Given records
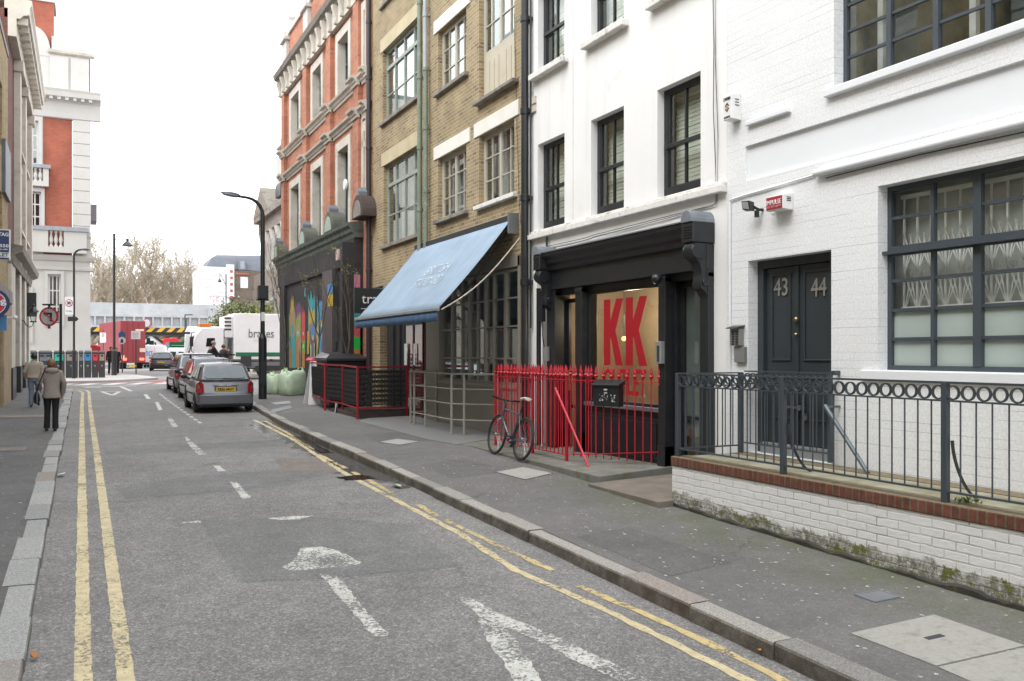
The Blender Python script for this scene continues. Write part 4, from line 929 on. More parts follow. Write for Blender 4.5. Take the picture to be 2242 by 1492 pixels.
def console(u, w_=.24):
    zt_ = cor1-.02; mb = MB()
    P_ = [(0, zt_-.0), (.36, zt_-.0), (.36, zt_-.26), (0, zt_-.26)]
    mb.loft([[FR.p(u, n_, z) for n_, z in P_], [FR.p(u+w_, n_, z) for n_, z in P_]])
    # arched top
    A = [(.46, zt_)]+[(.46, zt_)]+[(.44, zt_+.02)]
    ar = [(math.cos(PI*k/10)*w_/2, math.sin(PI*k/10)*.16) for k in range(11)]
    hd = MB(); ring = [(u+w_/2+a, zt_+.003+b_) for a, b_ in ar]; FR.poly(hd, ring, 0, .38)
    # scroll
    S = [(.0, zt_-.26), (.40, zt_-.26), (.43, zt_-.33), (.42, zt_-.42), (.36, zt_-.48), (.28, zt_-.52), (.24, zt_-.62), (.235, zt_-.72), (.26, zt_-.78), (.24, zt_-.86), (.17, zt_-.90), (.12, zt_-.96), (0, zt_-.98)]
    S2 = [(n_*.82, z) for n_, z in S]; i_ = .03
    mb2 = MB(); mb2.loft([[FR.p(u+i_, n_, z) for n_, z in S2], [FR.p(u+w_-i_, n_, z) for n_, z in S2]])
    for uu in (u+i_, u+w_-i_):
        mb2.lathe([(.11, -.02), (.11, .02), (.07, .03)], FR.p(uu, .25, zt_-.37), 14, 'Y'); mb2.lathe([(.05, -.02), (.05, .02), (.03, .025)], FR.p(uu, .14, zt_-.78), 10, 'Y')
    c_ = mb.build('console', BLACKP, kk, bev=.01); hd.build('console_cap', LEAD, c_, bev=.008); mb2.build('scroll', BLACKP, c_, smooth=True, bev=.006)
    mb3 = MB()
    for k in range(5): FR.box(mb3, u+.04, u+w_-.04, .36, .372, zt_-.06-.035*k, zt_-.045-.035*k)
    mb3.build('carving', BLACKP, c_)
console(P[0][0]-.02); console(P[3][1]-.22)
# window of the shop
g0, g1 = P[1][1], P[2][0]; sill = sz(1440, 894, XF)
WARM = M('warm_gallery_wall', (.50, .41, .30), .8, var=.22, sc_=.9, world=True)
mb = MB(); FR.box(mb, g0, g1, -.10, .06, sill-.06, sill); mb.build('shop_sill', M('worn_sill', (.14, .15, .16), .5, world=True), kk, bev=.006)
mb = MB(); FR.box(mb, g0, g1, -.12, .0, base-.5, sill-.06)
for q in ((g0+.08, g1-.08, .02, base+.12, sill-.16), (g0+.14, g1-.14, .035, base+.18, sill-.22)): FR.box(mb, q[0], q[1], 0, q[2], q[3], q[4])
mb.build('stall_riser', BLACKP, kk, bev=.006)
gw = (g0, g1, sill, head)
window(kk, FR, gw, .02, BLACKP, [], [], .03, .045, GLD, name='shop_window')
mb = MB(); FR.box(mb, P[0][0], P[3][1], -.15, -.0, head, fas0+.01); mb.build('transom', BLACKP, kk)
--
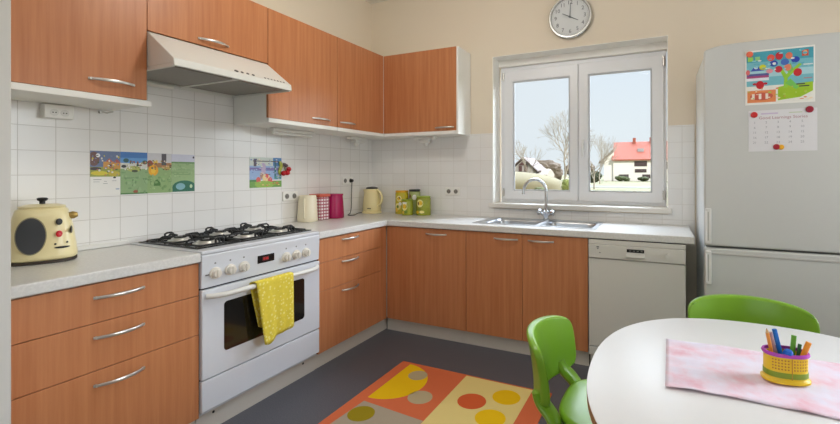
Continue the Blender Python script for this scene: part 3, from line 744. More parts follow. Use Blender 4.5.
==
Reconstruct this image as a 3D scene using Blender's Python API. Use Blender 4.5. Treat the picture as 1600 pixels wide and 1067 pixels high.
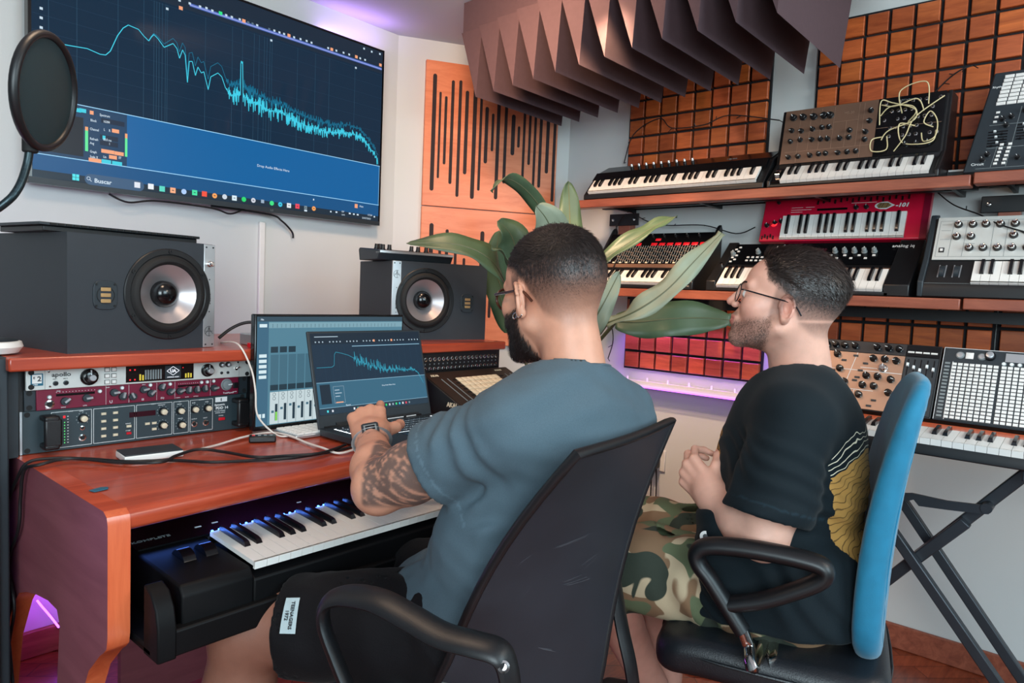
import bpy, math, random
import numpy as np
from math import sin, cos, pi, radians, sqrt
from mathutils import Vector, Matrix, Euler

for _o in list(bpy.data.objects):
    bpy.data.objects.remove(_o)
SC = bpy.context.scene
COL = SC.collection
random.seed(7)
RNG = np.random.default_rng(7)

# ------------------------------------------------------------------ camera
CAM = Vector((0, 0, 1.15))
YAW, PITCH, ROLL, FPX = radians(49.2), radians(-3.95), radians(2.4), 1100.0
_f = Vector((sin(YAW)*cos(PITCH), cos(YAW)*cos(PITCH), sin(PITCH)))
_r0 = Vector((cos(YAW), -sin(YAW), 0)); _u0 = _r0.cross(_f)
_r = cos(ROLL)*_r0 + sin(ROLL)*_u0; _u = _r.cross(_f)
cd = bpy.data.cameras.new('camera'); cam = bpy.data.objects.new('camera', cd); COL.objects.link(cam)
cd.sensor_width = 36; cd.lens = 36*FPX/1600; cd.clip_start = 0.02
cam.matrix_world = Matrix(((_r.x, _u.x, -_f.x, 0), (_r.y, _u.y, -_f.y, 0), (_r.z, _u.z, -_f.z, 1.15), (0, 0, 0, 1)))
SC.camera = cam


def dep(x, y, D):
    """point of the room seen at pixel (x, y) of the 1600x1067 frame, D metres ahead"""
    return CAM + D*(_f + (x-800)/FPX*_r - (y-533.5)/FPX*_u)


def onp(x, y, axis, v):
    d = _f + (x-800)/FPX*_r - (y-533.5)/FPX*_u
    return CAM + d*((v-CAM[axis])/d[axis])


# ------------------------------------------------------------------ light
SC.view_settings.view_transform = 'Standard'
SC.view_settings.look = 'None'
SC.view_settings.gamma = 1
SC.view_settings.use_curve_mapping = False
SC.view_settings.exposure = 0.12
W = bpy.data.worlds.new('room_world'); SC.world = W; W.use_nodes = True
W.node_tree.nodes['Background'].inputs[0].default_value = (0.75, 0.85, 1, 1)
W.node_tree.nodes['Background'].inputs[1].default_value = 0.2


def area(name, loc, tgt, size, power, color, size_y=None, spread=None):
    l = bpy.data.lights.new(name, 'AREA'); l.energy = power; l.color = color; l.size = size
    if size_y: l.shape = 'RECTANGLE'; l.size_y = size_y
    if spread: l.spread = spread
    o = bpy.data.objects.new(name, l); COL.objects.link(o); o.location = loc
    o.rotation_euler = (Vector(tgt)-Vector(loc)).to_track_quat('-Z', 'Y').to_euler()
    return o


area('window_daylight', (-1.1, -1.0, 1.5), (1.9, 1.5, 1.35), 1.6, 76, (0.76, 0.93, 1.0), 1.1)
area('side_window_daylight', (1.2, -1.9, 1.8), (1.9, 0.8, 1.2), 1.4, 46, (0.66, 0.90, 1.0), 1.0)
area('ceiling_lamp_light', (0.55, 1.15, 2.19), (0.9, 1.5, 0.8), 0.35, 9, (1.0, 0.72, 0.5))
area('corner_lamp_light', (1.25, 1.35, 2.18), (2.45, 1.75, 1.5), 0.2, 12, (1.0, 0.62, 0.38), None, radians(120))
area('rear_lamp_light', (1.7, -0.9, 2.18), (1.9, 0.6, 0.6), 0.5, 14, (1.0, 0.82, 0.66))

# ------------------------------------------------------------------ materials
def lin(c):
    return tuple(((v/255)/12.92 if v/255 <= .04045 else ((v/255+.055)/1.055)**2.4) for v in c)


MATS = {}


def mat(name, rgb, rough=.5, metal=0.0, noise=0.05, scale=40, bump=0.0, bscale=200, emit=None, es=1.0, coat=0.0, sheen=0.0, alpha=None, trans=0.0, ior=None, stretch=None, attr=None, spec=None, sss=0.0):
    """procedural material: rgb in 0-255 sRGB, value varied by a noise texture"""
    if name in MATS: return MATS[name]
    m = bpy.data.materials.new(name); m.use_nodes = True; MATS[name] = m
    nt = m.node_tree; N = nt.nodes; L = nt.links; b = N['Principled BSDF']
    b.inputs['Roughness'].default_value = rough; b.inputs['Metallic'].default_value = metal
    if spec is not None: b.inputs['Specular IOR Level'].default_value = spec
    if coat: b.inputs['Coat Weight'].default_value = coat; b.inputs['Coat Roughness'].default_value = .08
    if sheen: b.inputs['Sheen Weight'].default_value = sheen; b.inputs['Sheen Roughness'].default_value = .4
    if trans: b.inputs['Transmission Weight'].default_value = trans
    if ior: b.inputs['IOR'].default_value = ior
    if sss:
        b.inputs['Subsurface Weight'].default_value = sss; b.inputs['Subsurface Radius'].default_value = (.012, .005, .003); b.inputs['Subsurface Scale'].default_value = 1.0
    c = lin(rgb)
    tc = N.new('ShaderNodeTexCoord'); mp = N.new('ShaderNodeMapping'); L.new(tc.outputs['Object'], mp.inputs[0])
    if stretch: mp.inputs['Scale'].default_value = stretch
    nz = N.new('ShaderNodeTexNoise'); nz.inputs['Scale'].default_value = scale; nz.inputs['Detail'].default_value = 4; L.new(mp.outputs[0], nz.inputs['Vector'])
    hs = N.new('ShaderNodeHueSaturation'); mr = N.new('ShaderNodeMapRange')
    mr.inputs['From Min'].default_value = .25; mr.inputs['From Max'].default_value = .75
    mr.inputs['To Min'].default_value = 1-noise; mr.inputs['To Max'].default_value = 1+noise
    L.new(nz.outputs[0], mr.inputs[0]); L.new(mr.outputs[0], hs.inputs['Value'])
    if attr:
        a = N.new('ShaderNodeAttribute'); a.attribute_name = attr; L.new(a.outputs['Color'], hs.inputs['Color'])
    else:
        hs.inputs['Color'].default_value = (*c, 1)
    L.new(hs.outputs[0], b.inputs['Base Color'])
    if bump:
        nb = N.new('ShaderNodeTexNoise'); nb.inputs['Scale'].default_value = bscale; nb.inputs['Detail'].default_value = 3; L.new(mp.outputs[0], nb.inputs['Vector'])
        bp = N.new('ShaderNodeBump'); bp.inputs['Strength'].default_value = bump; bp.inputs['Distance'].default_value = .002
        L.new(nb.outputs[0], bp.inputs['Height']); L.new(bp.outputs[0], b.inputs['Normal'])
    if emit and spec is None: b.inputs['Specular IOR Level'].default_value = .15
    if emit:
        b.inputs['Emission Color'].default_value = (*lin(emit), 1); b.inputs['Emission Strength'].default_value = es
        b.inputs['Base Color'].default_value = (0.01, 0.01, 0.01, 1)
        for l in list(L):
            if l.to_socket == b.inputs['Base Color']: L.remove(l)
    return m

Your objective
Extract exactly the lines running from the line containing "Reconstruct this image" to the line containing "return CAM + D*(_f", with both end lines included and all pictures left out.

Response to the task
Reconstruct this image as a 3D scene using Blender's Python API. Use Blender 4.5. Treat the picture as 1600 pixels wide and 1067 pixels high.
import bpy, math, random
import numpy as np
from math import sin, cos, pi, radians, sqrt
from mathutils import Vector, Matrix, Euler

for _o in list(bpy.data.objects):
    bpy.data.objects.remove(_o)
SC = bpy.context.scene
COL = SC.collection
random.seed(7)
RNG = np.random.default_rng(7)

# ------------------------------------------------------------------ camera
CAM = Vector((0, 0, 1.15))
YAW, PITCH, ROLL, FPX = radians(49.2), radians(-3.95), radians(2.4), 1100.0
_f = Vector((sin(YAW)*cos(PITCH), cos(YAW)*cos(PITCH), sin(PITCH)))
_r0 = Vector((cos(YAW), -sin(YAW), 0)); _u0 = _r0.cross(_f)
_r = cos(ROLL)*_r0 + sin(ROLL)*_u0; _u = _r.cross(_f)
cd = bpy.data.cameras.new('camera'); cam = bpy.data.objects.new('camera', cd); COL.objects.link(cam)
cd.sensor_width = 36; cd.lens = 36*FPX/1600; cd.clip_start = 0.02
cam.matrix_world = Matrix(((_r.x, _u.x, -_f.x, 0), (_r.y, _u.y, -_f.y, 0), (_r.z, _u.z, -_f.z, 1.15), (0, 0, 0, 1)))
SC.camera = cam


def dep(x, y, D):
    """point of the room seen at pixel (x, y) of the 1600x1067 frame, D metres ahead"""
    return CAM + D*(_f + (x-800)/FPX*_r - (y-533.5)/FPX*_u)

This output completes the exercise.